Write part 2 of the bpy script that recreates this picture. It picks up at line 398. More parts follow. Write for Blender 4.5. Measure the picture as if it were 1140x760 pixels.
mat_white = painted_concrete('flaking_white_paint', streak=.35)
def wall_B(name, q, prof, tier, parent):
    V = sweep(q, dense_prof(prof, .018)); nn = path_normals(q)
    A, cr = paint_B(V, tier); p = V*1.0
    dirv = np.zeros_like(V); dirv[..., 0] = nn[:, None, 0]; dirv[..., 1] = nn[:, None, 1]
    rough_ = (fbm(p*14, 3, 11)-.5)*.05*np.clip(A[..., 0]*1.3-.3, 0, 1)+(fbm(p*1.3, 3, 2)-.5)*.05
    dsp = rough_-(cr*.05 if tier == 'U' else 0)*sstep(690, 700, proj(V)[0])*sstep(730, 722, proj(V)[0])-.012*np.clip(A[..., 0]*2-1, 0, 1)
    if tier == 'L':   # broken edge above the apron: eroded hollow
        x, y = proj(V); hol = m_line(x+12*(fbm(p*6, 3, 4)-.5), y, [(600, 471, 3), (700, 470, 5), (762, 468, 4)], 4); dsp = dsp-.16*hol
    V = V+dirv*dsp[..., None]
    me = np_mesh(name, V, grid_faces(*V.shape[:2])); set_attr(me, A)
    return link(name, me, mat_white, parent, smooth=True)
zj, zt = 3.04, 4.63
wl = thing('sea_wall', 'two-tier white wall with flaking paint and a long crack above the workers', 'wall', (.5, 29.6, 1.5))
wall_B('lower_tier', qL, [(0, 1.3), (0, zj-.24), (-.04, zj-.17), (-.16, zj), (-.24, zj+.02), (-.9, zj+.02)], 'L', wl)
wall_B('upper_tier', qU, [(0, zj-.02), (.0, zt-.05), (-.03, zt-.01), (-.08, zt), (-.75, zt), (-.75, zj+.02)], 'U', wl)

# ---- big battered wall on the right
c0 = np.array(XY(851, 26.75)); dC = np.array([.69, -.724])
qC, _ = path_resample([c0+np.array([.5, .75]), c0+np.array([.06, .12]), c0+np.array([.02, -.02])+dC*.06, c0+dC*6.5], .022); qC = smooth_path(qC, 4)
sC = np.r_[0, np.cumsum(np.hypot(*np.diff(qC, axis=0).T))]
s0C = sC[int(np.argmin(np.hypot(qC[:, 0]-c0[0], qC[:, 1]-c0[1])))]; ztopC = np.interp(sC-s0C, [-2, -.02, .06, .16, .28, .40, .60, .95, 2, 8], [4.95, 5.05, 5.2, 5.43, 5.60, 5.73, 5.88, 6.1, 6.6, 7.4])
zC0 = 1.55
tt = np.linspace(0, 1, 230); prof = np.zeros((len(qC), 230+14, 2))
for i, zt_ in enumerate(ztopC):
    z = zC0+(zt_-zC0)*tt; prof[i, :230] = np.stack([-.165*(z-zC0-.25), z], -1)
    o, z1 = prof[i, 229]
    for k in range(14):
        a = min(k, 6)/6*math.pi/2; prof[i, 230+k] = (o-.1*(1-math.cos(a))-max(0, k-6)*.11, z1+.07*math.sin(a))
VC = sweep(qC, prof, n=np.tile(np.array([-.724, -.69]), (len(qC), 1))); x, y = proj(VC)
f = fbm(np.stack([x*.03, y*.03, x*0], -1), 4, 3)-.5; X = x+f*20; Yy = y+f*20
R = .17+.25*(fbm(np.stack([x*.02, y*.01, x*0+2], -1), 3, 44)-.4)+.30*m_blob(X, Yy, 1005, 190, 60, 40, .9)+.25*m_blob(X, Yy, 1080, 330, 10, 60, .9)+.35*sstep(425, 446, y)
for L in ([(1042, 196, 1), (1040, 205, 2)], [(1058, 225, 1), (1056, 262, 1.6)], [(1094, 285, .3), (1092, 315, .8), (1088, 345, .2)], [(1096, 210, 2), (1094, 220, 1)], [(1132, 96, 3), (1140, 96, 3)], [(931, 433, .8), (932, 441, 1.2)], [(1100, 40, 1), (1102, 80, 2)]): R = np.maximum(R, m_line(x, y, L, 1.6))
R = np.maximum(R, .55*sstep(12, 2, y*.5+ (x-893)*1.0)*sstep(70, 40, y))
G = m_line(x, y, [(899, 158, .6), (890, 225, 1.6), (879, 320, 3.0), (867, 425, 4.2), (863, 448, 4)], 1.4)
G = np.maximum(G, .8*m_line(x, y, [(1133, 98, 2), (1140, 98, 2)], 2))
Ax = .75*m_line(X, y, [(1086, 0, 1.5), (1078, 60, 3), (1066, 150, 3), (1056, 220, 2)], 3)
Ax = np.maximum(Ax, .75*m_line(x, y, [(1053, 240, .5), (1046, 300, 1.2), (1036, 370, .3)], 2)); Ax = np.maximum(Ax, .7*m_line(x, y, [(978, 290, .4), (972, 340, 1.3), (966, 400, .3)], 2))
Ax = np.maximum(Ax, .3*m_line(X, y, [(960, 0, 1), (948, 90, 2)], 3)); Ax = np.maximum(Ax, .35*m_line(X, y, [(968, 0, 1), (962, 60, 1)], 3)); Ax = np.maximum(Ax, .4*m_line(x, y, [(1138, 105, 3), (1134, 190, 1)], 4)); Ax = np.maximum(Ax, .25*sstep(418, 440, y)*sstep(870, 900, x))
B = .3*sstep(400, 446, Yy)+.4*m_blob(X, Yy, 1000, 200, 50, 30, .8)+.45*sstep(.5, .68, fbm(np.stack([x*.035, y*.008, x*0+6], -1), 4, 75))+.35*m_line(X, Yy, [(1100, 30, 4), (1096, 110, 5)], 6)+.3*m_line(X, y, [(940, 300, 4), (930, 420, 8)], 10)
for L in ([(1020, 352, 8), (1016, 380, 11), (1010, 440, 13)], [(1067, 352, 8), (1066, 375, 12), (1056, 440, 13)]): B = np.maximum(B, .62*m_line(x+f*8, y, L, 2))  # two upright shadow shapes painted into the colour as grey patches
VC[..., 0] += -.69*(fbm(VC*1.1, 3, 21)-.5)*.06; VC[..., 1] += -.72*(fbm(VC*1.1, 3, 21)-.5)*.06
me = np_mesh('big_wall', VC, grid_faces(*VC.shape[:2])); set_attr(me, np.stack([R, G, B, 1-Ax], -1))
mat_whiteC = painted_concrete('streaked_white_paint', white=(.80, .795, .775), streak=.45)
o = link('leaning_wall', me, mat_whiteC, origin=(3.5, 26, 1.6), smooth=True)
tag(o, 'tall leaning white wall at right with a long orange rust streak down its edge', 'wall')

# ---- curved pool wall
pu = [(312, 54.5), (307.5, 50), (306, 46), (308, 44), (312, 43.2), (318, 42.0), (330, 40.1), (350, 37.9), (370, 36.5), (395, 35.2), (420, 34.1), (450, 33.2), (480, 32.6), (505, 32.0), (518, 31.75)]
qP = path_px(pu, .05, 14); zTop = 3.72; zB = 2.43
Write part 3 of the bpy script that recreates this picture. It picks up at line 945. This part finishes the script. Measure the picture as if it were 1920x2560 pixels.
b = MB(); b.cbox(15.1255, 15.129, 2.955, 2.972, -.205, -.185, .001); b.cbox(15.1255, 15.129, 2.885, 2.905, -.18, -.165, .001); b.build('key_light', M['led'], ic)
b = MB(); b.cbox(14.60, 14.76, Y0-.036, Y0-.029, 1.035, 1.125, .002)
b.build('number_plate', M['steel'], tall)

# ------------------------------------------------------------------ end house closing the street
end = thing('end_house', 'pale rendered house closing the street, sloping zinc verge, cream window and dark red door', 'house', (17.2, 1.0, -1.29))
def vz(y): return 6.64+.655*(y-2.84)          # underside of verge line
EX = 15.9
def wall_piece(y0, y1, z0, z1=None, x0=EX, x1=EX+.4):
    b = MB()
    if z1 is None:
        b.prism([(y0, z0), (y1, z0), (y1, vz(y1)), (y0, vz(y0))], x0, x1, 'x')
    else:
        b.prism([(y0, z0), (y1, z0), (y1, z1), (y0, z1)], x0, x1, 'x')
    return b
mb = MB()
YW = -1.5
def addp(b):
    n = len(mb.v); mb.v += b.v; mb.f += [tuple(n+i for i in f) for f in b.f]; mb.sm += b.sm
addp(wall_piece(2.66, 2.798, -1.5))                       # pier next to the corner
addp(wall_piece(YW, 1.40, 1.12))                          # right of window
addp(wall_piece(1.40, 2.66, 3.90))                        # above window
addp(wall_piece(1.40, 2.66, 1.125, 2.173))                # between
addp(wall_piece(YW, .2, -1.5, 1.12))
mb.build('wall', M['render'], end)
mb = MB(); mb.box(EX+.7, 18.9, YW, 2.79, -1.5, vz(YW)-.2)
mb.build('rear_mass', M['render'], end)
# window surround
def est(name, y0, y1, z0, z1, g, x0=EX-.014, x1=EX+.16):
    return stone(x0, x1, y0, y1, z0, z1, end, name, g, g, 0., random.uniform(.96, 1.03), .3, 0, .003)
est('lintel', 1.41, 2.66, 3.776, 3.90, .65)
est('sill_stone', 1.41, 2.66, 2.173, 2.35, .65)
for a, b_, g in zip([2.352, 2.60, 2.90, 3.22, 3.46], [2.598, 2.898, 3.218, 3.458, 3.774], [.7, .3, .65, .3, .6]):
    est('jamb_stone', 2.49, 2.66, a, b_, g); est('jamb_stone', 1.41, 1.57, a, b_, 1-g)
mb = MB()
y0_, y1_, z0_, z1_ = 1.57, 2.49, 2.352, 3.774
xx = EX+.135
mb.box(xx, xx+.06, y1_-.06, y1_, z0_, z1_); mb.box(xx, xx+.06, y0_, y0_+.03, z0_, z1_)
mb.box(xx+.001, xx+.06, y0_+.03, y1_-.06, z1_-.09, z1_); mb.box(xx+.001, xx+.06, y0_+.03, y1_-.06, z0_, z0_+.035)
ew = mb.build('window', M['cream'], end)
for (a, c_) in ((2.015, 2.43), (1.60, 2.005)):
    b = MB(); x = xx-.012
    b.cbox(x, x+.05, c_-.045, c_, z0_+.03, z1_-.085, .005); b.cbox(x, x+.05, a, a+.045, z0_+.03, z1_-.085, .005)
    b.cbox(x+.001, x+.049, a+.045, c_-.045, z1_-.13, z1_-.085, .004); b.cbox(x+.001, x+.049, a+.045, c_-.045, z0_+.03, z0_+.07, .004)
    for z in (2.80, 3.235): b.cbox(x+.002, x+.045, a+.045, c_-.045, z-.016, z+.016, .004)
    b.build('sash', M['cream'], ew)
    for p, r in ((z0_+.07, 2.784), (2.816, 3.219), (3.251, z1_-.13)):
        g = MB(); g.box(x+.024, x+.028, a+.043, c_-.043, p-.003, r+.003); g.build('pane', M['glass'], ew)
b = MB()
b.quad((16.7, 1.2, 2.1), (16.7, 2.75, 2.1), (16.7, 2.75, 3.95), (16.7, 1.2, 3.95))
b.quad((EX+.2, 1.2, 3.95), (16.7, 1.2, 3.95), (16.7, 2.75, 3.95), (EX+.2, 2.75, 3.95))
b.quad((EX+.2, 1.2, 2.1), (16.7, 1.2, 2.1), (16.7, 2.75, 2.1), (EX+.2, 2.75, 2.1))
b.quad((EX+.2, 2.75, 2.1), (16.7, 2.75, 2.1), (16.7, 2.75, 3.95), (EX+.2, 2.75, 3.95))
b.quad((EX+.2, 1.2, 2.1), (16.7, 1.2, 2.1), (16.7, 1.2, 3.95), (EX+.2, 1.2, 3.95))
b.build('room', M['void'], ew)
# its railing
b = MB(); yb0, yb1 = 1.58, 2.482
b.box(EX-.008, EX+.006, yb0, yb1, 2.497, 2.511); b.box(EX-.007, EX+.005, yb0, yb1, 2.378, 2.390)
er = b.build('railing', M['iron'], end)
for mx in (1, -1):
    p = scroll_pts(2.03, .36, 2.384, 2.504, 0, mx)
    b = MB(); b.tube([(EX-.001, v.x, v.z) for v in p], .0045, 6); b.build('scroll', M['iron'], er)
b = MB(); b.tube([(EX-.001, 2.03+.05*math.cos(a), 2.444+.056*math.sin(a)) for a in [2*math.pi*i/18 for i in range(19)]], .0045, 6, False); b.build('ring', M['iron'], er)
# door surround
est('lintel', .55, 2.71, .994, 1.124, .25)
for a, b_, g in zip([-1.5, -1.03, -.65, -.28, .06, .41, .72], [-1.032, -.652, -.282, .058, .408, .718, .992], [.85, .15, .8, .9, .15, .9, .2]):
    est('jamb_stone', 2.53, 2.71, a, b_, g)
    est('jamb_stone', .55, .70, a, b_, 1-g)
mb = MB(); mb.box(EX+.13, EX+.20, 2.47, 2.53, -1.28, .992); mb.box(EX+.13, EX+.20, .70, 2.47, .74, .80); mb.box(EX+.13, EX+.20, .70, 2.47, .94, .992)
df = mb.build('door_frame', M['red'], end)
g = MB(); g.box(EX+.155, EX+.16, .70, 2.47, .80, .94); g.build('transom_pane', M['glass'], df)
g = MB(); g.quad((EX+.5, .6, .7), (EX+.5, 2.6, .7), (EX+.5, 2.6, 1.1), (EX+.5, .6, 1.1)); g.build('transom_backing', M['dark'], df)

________

▶ [DIRECTIONS FOR THIS TASK] Nothing outside the span should appear: copy exactly from the line with "Write part 3" through the line with "b.build('number_plate', M['steel'], tall)".

▶ [PROBLEM SOLUTION]
Write part 3 of the bpy script that recreates this picture. It picks up at line 945. This part finishes the script. Measure the picture as if it were 1920x2560 pixels.
b = MB(); b.cbox(15.1255, 15.129, 2.955, 2.972, -.205, -.185, .001); b.cbox(15.1255, 15.129, 2.885, 2.905, -.18, -.165, .001); b.build('key_light', M['led'], ic)
b = MB(); b.cbox(14.60, 14.76, Y0-.036, Y0-.029, 1.035, 1.125, .002)
b.build('number_plate', M['steel'], tall)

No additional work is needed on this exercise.